EXERCISE DIRECTIONS: Among the records that follow, count the lines with the string "scene"; report only that count.

---*---

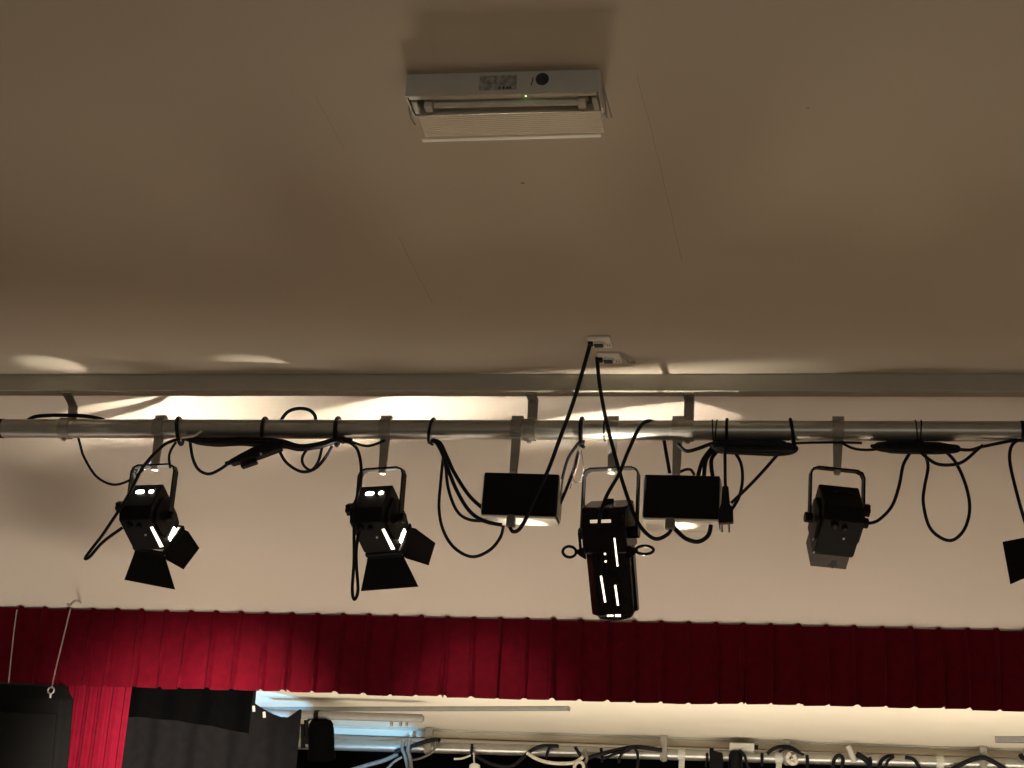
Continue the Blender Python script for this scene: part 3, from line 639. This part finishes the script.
# ------------------------------------------------------------------ emergency light
def emergency_light():
    a, b = atz(407, 74.5, ZC), atz(600, 69.5, ZC)
    mid = (a + b) / 2; Wd = (b - a).length; rot = math.atan2(b.y - a.y, b.x - a.x)
    e = empty('emergency_light', mid, 'white emergency light on the ceiling with its clear cover hanging open', 'emergency light')
    e.rotation_euler = (0, 0, rot)
    D, Hh, t = 0.086, 0.050, 0.003; w = Wd / 2
    b_ = MB()
    b_.box((0, t / 2, -Hh / 2), (Wd, t, Hh)); b_.box((0, D - t / 2, -Hh / 2), (Wd, t, Hh))
    b_.box((-w + t / 2, D / 2, -Hh / 2), (t, D - 2 * t, Hh)); b_.box((w - t / 2, D / 2, -Hh / 2), (t, D - 2 * t, Hh))
    b_.box((0, D / 2, -t / 2 - 0.001), (Wd - 2 * t, D - 2 * t, t))
    b_.build('housing', 'fitting', e)
    MB().box((0, t + 0.006, -Hh + 0.0012), (Wd - 0.012, 0.014, 0.0024)).build('rim', 'fitting', e)
    # gear tray, lamp holders and tube
    MB().prism([(-w * 0.86, 0.020, -0.030), (-w * 0.86, 0.072, -0.030), (-w * 0.86, 0.080, -0.012), (-w * 0.86, 0.010, -0.012)], (w * 1.72, 0, 0)).build('gear_tray', 'tray', e, bevel=0.001)
    MB().cyl((-w * 0.74, 0.048, -0.044), (w * 0.76, 0.048, -0.044), 0.008, 14).build('lamp_tube', 'plastic', e, smooth=True)
    for s in (-1, 1): MB().box((s * w * 0.80, 0.048, -0.040), (0.016, 0.026, 0.030)).build('lamp_holder', 'plastic', e, bevel=0.002)
    MB().cyl((-w * 0.60, 0.062, -0.036), (-w * 0.56, 0.062, -0.036), 0.006, 10).build('starter', 'ink', e)
    MB().lathe([(0, 0.0035), (0.003, 0.003), (0.005, 0.001)], (w * 0.245, 0.012, -0.046), (0, -0.4, -1), 12).build('indicator_led', 'led', e, smooth=True)
    # front face: label, printed mark, round knock-out
    rl = MB().box((-0.008, -0.0006, -0.0245), (0.076, 0.0012, 0.033)).build('rating_label', 'label', e)
    for x in (-0.006, 0.002, 0.010, 0.016): MB().box((x + 0.002, -0.0015, -0.037), (0.004, 0.0008, 0.005)).build('label_print', 'ink', rl)
    MB().lathe([(0, 0.0135), (0.002, 0.0135)], (w * 0.415, 0, -0.019), (0, -1, 0), 28).build('knockout_plug', 'ink', e, smooth=True)
    MB().prism([(w * 0.30, -0.0008, -0.033), (w * 0.31, -0.0008, -0.033), (w * 0.325, -0.0008, -0.015), (w * 0.315, -0.0008, -0.015)], (0, -0.0006, 0)).build('pen_mark', 'ink', e)
    # hinged prismatic cover hanging from the far edge
    K = Matrix.Translation((0.004, D - 0.004, -Hh - 0.001)) @ Matrix.Rotation(math.radians(-6), 4, 'X') @ Matrix.Rotation(math.radians(-0.6), 4, 'Y')
    c = MB(); n = 26; hh = 0.062
    grid = []
    for i in range(n + 1):
        z = -hh * i / n; y = 0.0022 * (i % 2) + (0.012 * max(0, (i - n * 0.8) / (n * 0.2)) ** 2)
        sk = 0.020 * i / n
        grid.append([Vector((-w * 0.975 + sk + 0.004, -y, z)), Vector((0, -y, z)), Vector((w * 0.955 + sk * 0.55, -y, z))])
    c.sheet(grid, 0.002, K)
    cc = c.build('clear_cover', 'clear', e); cc['label'] = 'clear ribbed plastic cover hanging open'
    MB().box((0.008, -0.006, -hh - 0.001), (Wd * 0.93, 0.010, 0.002), K).build('cover_lip', 'cream', cc)
    for s, o in ((-1, 0), (1, 0.004)):
        MB().tube(smooth_path([(s * w, D * 0.5, -0.012), (s * (w + 0.006), D * 0.7, -Hh * 0.7), (s * (w + 0.004), D * 0.95, -Hh - 0.004), (s * (w - 0.006), D, -Hh - 0.020 - o)], 5), 0.0018, 8).build('wire_clip', 'wire', e, smooth=True)
        MB().box((s * (w - 0.012), 0.052, -Hh + 0.006), (0.012, 0.05, 0.012)).build('end_latch', 'fitting', e, bevel=0.002)
    MB().tube([(w + 0.001, 0.035, -0.006), (w + 0.008, 0.086, -Hh - 0.012), (w + 0.018, 0.086, -Hh - 0.012), (w + 0.001, 0.035, -0.006)], 0.0013, 6).build('hanger_wire', 'wire', e)
    return e
emergency_light()

# ------------------------------------------------------------------ red pelmet and curtain
def pleat(t):
    f = t - math.floor(t)
    return 0.30 * f + (math.sin(PI * (f - 0.80) / 0.20) ** 2 if f > 0.80 else 0.0) - 0.30 * (max(0, f - 0.9) / 0.1)
xl, xr = at(-140, 610, YV).x, at(1150, 630, YV).x
zt0 = at(512, 618.2, YV - 0.02).z; zb0 = at(512, 698.5, YV - 0.02).z
pel = empty('stage_pelmet', ((xl + xr) / 2, YV, zb0), 'pleated red velvet pelmet across the top of the stage opening', 'pelmet')
grid = []; N = 900; P0 = Vector(pel.location); pitch_x = 0.0905
jit = [random.uniform(-1, 1) for _ in range(200)]
for j in range(9):
    row = []
    for i in range(N + 1):
        x = xl + (xr - xl) * i / N; f = j / 8.0
        u = (x - xl) / pitch_x + 0.10 * jit[int((x - xl) / pitch_x) % 200] * f + 0.05 * math.sin(x * 2.1)
        k = int(math.floor(u)); fr = u - k
        d = pleat(u) * (0.011 + 0.005 * f + 0.003 * jit[(k * 7) % 200])
        ripple = 0.004 * math.sin(x * 37 + jit[k % 200] * 3) * f
        z = zt0 + (zb0 - zt0) * f
        if j == 0: z += 0.006 * math.exp(-((fr - 0.93) / 0.08) ** 2) - 0.003 * abs(jit[k % 200])
        if j == 8: z += 0.005 * math.exp(-((fr - 0.95) / 0.06) ** 2) + 0.003 * math.sin(x * 1.9) + 0.0025 * jit[(k * 3) % 200]
        z += 0.0042 * (x + 1.6) * f
        row.append(Vector((x, YV - 0.006 - d - ripple, z)) - P0)
    grid.append(row)
MB().sheet(grid, 0.003).build('velvet', 'velvet', pel, smooth=True)
MB().box((0, 0.004, zt0 - 0.018 - P0.z), (xr - xl, 0.012, 0.03)).build('track_board', 'cream', pel)

def hang_sheet(name, label, cat, x0, x1, z0, z1, Y, folds, amp, m, top=None, N=160, J=12, lean=0.0, edge=None):
    """cloth hung between x0..x1; top(x): height of the upper edge"""
    P0 = Vector(((x0 + x1) / 2, Y, z0)); g = []
    for j in range(J + 1):
        row = []
        for i in range(N + 1):
            s = i / N; x = x0 + (x1 - x0) * s
            zt_ = top(x) if top else z1
            z = z0 + (zt_ - z0) * j / J
            y = Y + amp * (math.sin(s * folds * 2 * PI) + 0.4 * math.sin(s * folds * 4.3 * PI + 1.0)) * (1 - 0.4 * j / J)
            row.append(Vector((x + lean * (z1 - z), y, z)) - P0)
        g.append(row)
    o = MB().sheet(g, 0.004).build(name, m, smooth=True); o.location = P0
    return tag(o, label, cat)
xa, xb = at(20, 690, YV + 0.07).x, at(131, 690, YV + 0.07).x
M['velvet2'] = mat('red_velvet_curtain', (0.15, 0.003, 0.014), 0.85, noise=0.14, nscale=35, bump=0.25, bscale=320, spec=0.1, sheen=0.025)
hang_sheet('stage_curtain', 'red velvet curtain gathered at the left side of the stage opening', 'curtain', xa, xb, 0.8, ZS - 0.08, YV + 0.075, 9, 0.014, 'velvet2', J=10)

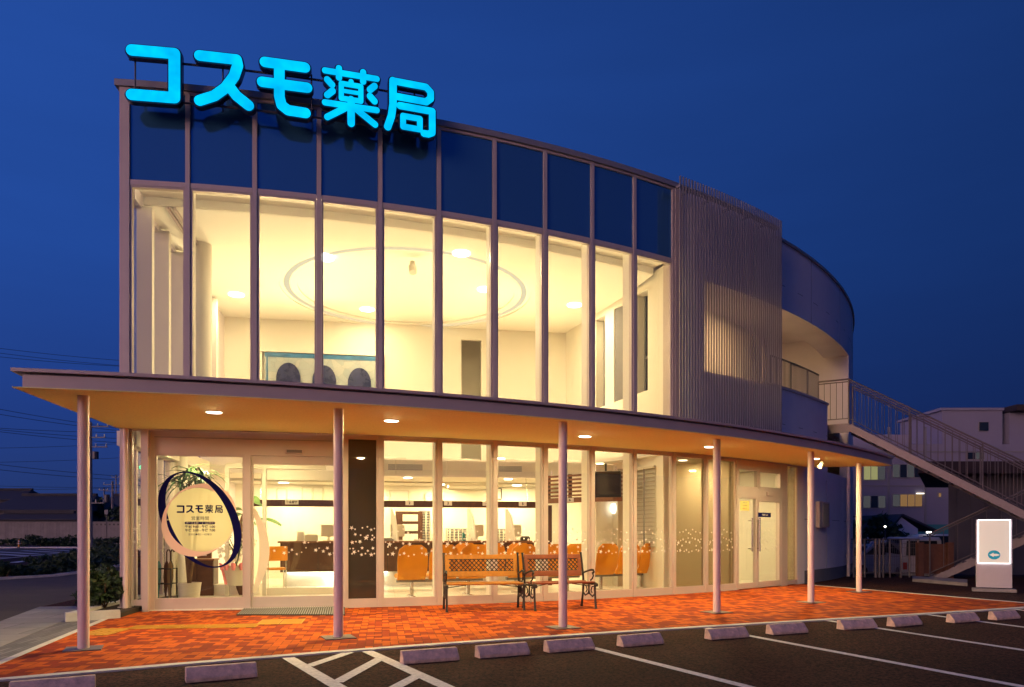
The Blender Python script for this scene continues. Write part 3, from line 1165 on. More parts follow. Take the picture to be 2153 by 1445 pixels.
for s in (1.5, 3.6, 5.7, 7.8):
    q = L(s, 7.6, 2.615)
    MB().tube([q + V(0, 0, .01), q + V(0, 0, -.012)], .13, 16).build('downlight', M['lens'], BLD)
    lamp('AREA', q + V(0, 0, -.02), 84, (1.0, .76, .38), BLD, .25, name='dispensary_light')
for s in (2.2, 4.7, 7.2):
    q = L(s, 5.55, 2.63)
    MB().tube([q + V(0, 0, .01), q + V(0, 0, -.012)], .1, 16).build('downlight', M['lens'], BLD)
    lamp('AREA', q + V(0, 0, -.02), 50, (1.0, .74, .36), BLD, .2, name='counter_light')
for s, t in ((.8, 1.5), (2.1, 1.6)):
    q = L(s, t, 2.895)
    MB().tube([q + V(0, 0, .004), q + V(0, 0, -.012)], .08, 16).build('downlight', M['lens'], BLD)
    lamp('AREA', q + V(0, 0, -.02), 42, WARM, BLD, .16, name='vestibule_light')

# ------------------------------------------------------------------ ground floor glazing
A12 = [onarc(x) for x in (724, 799, 922, 1038.5, 1144.5, 1243.5, 1332, 1415, 1483, 1547)]


def star(bb, O, u, n, x, z, r, rot, k=5):
    pts = []
    for i in range(2 * k):
        rr = r if i % 2 == 0 else r * .38
        t = rot + pi * i / k
        pts.append(O + u * (x + rr * cos(t)) + V(0, 0, z + rr * sin(t)))
    c = O + u * x + V(0, 0, z)
    base = len(bb.v)
    bb.v += pts + [c]
    bb.f += [(base + i, base + (i + 1) % (2 * k), base + 2 * k) for i in range(2 * k)]


def dot(bb, O, u, x, z, r):
    base = len(bb.v)
    bb.v += [O + u * (x + r * cos(2 * pi * i / 10)) + V(0, 0, z + r * sin(2 * pi * i / 10)) for i in range(10)]
    bb.f.append([base + i for i in range(10)])


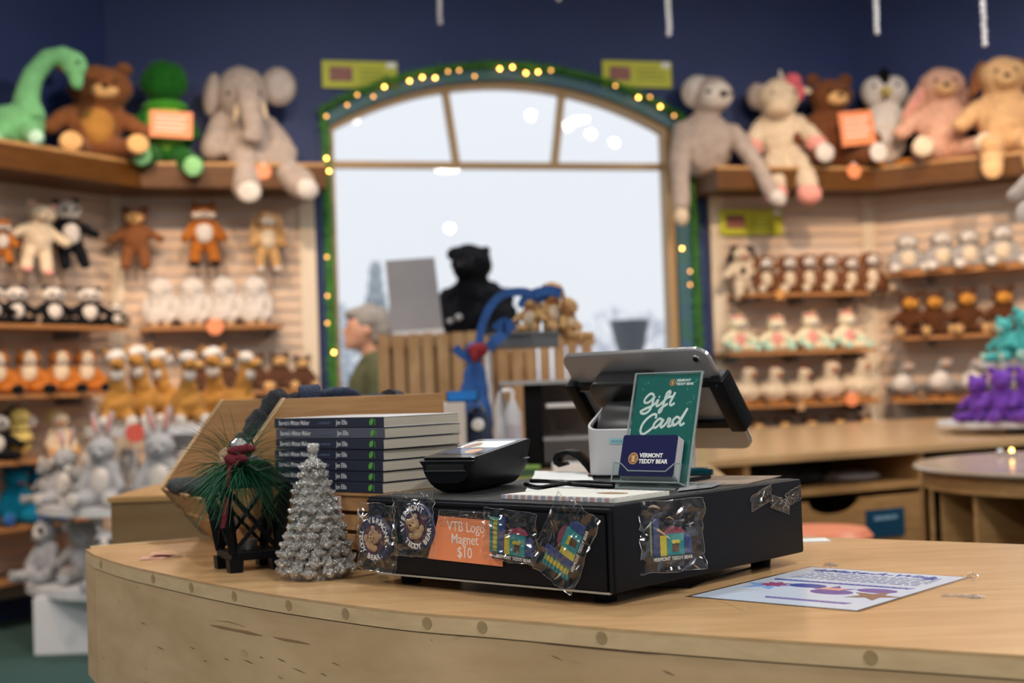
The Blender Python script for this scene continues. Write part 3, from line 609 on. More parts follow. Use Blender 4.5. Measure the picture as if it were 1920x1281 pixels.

---*---

SOLUTION: 3